[WHAT TO WORK ON]
Each line from the start of the data below through the one containing "w.node_tree.nodes['Background'].inputs[1].default_value = 0.02" must be reproduced exactly.

----- DATA EXTRACT -----

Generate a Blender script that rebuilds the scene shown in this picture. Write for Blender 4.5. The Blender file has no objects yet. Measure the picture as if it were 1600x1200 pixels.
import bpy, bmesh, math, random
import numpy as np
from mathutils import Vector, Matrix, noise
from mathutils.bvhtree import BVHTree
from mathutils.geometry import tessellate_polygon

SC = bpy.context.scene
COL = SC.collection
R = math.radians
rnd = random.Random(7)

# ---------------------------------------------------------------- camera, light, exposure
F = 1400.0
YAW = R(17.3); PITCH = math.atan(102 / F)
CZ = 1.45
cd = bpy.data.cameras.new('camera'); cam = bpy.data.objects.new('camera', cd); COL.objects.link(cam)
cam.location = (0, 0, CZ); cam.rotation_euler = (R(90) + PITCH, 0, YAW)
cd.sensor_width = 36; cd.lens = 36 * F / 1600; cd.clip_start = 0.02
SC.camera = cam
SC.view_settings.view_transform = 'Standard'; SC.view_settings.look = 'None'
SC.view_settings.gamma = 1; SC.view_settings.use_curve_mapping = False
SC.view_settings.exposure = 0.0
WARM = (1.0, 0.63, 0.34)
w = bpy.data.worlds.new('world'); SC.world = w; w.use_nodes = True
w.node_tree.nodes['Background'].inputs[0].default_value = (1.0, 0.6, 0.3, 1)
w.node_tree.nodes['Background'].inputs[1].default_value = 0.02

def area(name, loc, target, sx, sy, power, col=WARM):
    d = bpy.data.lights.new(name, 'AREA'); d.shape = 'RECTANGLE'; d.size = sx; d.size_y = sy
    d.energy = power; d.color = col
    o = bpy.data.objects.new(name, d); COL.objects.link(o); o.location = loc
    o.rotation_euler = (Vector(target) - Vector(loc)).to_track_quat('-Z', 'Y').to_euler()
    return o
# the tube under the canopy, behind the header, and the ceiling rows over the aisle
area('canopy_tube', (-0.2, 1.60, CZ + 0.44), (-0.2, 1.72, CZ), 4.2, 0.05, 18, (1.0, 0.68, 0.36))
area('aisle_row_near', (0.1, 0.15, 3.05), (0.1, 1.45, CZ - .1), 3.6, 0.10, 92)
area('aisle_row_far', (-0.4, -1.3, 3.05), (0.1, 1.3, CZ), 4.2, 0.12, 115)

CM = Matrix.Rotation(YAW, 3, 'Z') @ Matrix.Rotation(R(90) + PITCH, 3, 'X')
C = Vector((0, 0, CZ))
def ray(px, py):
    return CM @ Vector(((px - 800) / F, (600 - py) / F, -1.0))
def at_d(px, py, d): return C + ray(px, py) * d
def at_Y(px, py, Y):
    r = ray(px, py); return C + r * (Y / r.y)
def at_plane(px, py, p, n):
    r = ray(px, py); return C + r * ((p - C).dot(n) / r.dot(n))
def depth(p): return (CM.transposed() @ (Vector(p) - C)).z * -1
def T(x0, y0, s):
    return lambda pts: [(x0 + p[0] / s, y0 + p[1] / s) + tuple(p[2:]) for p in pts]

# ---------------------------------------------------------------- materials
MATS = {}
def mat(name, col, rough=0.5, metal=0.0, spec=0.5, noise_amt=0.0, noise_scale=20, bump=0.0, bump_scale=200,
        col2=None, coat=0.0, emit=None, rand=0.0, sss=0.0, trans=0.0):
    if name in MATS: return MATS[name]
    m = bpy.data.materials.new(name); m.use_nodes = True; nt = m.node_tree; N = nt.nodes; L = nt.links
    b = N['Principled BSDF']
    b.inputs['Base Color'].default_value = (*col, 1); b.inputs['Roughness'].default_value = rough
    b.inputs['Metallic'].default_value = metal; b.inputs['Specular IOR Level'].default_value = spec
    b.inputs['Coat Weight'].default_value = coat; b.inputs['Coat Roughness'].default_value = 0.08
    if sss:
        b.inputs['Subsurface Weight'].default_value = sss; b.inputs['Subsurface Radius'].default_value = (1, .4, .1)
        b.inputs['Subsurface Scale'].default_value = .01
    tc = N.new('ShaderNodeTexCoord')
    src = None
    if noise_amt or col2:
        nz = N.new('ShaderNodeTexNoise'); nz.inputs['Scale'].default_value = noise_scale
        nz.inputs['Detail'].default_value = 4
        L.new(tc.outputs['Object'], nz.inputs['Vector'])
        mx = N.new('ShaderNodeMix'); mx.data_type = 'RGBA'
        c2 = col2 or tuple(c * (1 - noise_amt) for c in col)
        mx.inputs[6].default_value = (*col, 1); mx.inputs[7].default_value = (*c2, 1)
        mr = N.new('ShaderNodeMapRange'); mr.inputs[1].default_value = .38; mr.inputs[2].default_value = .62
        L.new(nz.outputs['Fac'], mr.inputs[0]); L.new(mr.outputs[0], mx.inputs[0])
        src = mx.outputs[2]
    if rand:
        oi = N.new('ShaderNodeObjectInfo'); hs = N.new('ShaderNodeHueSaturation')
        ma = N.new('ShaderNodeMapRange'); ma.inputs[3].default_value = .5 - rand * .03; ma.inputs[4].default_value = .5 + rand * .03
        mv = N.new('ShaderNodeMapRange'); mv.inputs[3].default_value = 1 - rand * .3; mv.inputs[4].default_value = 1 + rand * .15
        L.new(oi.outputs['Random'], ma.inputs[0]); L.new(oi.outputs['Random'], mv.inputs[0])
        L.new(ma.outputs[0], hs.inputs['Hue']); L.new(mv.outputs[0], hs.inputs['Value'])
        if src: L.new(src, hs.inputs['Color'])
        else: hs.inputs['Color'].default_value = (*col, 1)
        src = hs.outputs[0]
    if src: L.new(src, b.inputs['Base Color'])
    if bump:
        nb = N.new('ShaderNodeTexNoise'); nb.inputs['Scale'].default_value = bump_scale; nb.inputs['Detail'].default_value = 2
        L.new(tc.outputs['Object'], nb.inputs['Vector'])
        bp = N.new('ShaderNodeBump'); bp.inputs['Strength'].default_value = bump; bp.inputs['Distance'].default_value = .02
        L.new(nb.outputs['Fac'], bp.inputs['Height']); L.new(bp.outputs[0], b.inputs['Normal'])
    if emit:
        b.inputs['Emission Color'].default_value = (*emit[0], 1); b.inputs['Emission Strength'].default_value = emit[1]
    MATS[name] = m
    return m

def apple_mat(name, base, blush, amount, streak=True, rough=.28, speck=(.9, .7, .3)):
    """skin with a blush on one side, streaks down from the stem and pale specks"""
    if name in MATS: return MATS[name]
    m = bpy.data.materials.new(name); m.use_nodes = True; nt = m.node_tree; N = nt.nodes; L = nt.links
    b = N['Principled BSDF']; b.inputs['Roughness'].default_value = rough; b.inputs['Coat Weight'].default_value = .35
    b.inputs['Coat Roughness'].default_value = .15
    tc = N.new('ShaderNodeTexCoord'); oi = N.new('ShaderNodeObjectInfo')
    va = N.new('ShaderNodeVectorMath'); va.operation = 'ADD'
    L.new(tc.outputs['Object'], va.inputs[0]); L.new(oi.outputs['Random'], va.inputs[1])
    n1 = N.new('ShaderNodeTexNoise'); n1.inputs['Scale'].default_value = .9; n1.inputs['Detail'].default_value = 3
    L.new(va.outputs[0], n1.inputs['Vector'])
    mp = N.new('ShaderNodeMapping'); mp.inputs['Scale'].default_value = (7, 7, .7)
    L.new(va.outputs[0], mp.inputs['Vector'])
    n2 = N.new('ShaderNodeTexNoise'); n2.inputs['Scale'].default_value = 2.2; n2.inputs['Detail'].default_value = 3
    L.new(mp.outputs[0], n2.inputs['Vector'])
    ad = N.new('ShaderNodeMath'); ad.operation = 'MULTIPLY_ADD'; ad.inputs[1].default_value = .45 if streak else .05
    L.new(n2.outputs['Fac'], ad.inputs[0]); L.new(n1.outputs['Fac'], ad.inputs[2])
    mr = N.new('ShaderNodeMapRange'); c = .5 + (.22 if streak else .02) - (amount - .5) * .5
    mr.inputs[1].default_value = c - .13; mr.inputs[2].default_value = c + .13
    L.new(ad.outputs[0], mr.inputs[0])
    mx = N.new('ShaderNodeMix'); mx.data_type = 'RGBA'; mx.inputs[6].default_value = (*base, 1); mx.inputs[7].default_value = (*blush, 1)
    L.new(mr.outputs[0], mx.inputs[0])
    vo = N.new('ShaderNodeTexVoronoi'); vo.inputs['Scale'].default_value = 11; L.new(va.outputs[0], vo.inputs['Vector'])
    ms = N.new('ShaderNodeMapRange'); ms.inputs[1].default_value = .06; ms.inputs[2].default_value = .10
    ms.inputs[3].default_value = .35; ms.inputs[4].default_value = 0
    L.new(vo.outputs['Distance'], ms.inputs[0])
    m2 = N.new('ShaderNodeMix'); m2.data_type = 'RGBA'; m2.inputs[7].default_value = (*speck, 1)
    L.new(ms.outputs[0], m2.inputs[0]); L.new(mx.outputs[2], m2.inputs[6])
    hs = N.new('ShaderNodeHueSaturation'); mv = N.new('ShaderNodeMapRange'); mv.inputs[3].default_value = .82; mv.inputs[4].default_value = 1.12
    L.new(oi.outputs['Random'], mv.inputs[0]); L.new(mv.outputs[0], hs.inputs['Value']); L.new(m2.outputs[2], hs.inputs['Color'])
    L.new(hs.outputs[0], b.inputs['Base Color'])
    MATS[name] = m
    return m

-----

[ANSWER TO THIS TASK]
Generate a Blender script that rebuilds the scene shown in this picture. Write for Blender 4.5. The Blender file has no objects yet. Measure the picture as if it were 1600x1200 pixels.
import bpy, bmesh, math, random
import numpy as np
from mathutils import Vector, Matrix, noise
from mathutils.bvhtree import BVHTree
from mathutils.geometry import tessellate_polygon

SC = bpy.context.scene
COL = SC.collection
R = math.radians
rnd = random.Random(7)

# ---------------------------------------------------------------- camera, light, exposure
F = 1400.0
YAW = R(17.3); PITCH = math.atan(102 / F)
CZ = 1.45
cd = bpy.data.cameras.new('camera'); cam = bpy.data.objects.new('camera', cd); COL.objects.link(cam)
cam.location = (0, 0, CZ); cam.rotation_euler = (R(90) + PITCH, 0, YAW)
cd.sensor_width = 36; cd.lens = 36 * F / 1600; cd.clip_start = 0.02
SC.camera = cam
SC.view_settings.view_transform = 'Standard'; SC.view_settings.look = 'None'
SC.view_settings.gamma = 1; SC.view_settings.use_curve_mapping = False
SC.view_settings.exposure = 0.0
WARM = (1.0, 0.63, 0.34)
w = bpy.data.worlds.new('world'); SC.world = w; w.use_nodes = True
w.node_tree.nodes['Background'].inputs[0].default_value = (1.0, 0.6, 0.3, 1)
w.node_tree.nodes['Background'].inputs[1].default_value = 0.02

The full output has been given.